Read the data and repeat all of it exactly.

Material provided »

==============================

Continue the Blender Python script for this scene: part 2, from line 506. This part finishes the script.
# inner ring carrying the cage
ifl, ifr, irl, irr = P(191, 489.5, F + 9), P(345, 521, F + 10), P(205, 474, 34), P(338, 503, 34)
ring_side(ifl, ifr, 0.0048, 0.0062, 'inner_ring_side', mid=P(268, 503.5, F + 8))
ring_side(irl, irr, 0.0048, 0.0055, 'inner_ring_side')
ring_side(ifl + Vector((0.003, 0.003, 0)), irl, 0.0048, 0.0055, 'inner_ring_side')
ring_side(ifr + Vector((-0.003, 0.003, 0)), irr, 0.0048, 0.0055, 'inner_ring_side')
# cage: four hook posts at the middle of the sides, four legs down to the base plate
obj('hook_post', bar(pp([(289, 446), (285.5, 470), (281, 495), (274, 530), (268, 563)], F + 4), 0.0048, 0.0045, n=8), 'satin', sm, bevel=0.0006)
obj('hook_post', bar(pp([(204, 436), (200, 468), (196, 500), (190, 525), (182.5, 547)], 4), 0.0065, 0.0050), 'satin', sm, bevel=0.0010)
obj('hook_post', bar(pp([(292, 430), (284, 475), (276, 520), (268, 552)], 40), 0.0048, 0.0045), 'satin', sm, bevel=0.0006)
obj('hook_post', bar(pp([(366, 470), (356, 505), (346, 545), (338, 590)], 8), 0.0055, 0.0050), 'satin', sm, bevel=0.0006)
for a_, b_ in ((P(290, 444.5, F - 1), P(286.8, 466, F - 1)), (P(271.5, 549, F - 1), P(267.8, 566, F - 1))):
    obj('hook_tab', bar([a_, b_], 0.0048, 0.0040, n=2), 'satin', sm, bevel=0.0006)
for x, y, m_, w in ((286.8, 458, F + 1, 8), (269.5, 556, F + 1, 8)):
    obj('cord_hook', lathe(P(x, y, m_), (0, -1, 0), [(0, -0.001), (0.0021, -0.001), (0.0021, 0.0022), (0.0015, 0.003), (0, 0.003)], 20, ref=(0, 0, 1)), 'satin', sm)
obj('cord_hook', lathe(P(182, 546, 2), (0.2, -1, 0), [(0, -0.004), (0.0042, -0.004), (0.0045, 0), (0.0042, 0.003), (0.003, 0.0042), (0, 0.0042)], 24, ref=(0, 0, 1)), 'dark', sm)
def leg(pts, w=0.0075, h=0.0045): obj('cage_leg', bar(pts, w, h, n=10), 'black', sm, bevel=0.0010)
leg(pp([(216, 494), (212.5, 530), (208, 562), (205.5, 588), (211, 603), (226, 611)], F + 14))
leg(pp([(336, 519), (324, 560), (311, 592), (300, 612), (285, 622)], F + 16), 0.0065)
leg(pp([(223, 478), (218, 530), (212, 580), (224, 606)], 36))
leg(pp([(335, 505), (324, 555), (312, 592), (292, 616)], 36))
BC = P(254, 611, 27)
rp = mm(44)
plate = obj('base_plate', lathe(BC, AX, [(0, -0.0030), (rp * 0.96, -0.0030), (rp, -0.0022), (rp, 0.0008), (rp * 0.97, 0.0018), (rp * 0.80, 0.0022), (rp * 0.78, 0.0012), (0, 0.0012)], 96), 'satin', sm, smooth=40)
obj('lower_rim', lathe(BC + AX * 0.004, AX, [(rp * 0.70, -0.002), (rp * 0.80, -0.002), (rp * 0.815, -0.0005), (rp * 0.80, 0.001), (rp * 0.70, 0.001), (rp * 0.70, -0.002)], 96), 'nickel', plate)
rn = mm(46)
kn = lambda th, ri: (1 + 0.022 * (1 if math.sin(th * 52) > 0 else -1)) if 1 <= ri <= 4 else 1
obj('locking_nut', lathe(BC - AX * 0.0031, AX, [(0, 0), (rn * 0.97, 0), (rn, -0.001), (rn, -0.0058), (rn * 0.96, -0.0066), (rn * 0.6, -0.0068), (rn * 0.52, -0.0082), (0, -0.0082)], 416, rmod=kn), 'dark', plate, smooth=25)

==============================

Reply to the task »
Continue the Blender Python script for this scene: part 2, from line 506. This part finishes the script.
# inner ring carrying the cage
ifl, ifr, irl, irr = P(191, 489.5, F + 9), P(345, 521, F + 10), P(205, 474, 34), P(338, 503, 34)
ring_side(ifl, ifr, 0.0048, 0.0062, 'inner_ring_side', mid=P(268, 503.5, F + 8))
ring_side(irl, irr, 0.0048, 0.0055, 'inner_ring_side')
ring_side(ifl + Vector((0.003, 0.003, 0)), irl, 0.0048, 0.0055, 'inner_ring_side')
ring_side(ifr + Vector((-0.003, 0.003, 0)), irr, 0.0048, 0.0055, 'inner_ring_side')
# cage: four hook posts at the middle of the sides, four legs down to the base plate
obj('hook_post', bar(pp([(289, 446), (285.5, 470), (281, 495), (274, 530), (268, 563)], F + 4), 0.0048, 0.0045, n=8), 'satin', sm, bevel=0.0006)
obj('hook_post', bar(pp([(204, 436), (200, 468), (196, 500), (190, 525), (182.5, 547)], 4), 0.0065, 0.0050), 'satin', sm, bevel=0.0010)
obj('hook_post', bar(pp([(292, 430), (284, 475), (276, 520), (268, 552)], 40), 0.0048, 0.0045), 'satin', sm, bevel=0.0006)
obj('hook_post', bar(pp([(366, 470), (356, 505), (346, 545), (338, 590)], 8), 0.0055, 0.0050), 'satin', sm, bevel=0.0006)
for a_, b_ in ((P(290, 444.5, F - 1), P(286.8, 466, F - 1)), (P(271.5, 549, F - 1), P(267.8, 566, F - 1))):
    obj('hook_tab', bar([a_, b_], 0.0048, 0.0040, n=2), 'satin', sm, bevel=0.0006)
for x, y, m_, w in ((286.8, 458, F + 1, 8), (269.5, 556, F + 1, 8)):
    obj('cord_hook', lathe(P(x, y, m_), (0, -1, 0), [(0, -0.001), (0.0021, -0.001), (0.0021, 0.0022), (0.0015, 0.003), (0, 0.003)], 20, ref=(0, 0, 1)), 'satin', sm)
obj('cord_hook', lathe(P(182, 546, 2), (0.2, -1, 0), [(0, -0.004), (0.0042, -0.004), (0.0045, 0), (0.0042, 0.003), (0.003, 0.0042), (0, 0.0042)], 24, ref=(0, 0, 1)), 'dark', sm)
def leg(pts, w=0.0075, h=0.0045): obj('cage_leg', bar(pts, w, h, n=10), 'black', sm, bevel=0.0010)
leg(pp([(216, 494), (212.5, 530), (208, 562), (205.5, 588), (211, 603), (226, 611)], F + 14))
leg(pp([(336, 519), (324, 560), (311, 592), (300, 612), (285, 622)], F + 16), 0.0065)
leg(pp([(223, 478), (218, 530), (212, 580), (224, 606)], 36))
leg(pp([(335, 505), (324, 555), (312, 592), (292, 616)], 36))
BC = P(254, 611, 27)
rp = mm(44)
plate = obj('base_plate', lathe(BC, AX, [(0, -0.0030), (rp * 0.96, -0.0030), (rp, -0.0022), (rp, 0.0008), (rp * 0.97, 0.0018), (rp * 0.80, 0.0022), (rp * 0.78, 0.0012), (0, 0.0012)], 96), 'satin', sm, smooth=40)
obj('lower_rim', lathe(BC + AX * 0.004, AX, [(rp * 0.70, -0.002), (rp * 0.80, -0.002), (rp * 0.815, -0.0005), (rp * 0.80, 0.001), (rp * 0.70, 0.001), (rp * 0.70, -0.002)], 96), 'nickel', plate)
rn = mm(46)
kn = lambda th, ri: (1 + 0.022 * (1 if math.sin(th * 52) > 0 else -1)) if 1 <= ri <= 4 else 1
obj('locking_nut', lathe(BC - AX * 0.0031, AX, [(0, 0), (rn * 0.97, 0), (rn, -0.001), (rn, -0.0058), (rn * 0.96, -0.0066), (rn * 0.6, -0.0068), (rn * 0.52, -0.0082), (0, -0.0082)], 416, rmod=kn), 'dark', plate, smooth=25)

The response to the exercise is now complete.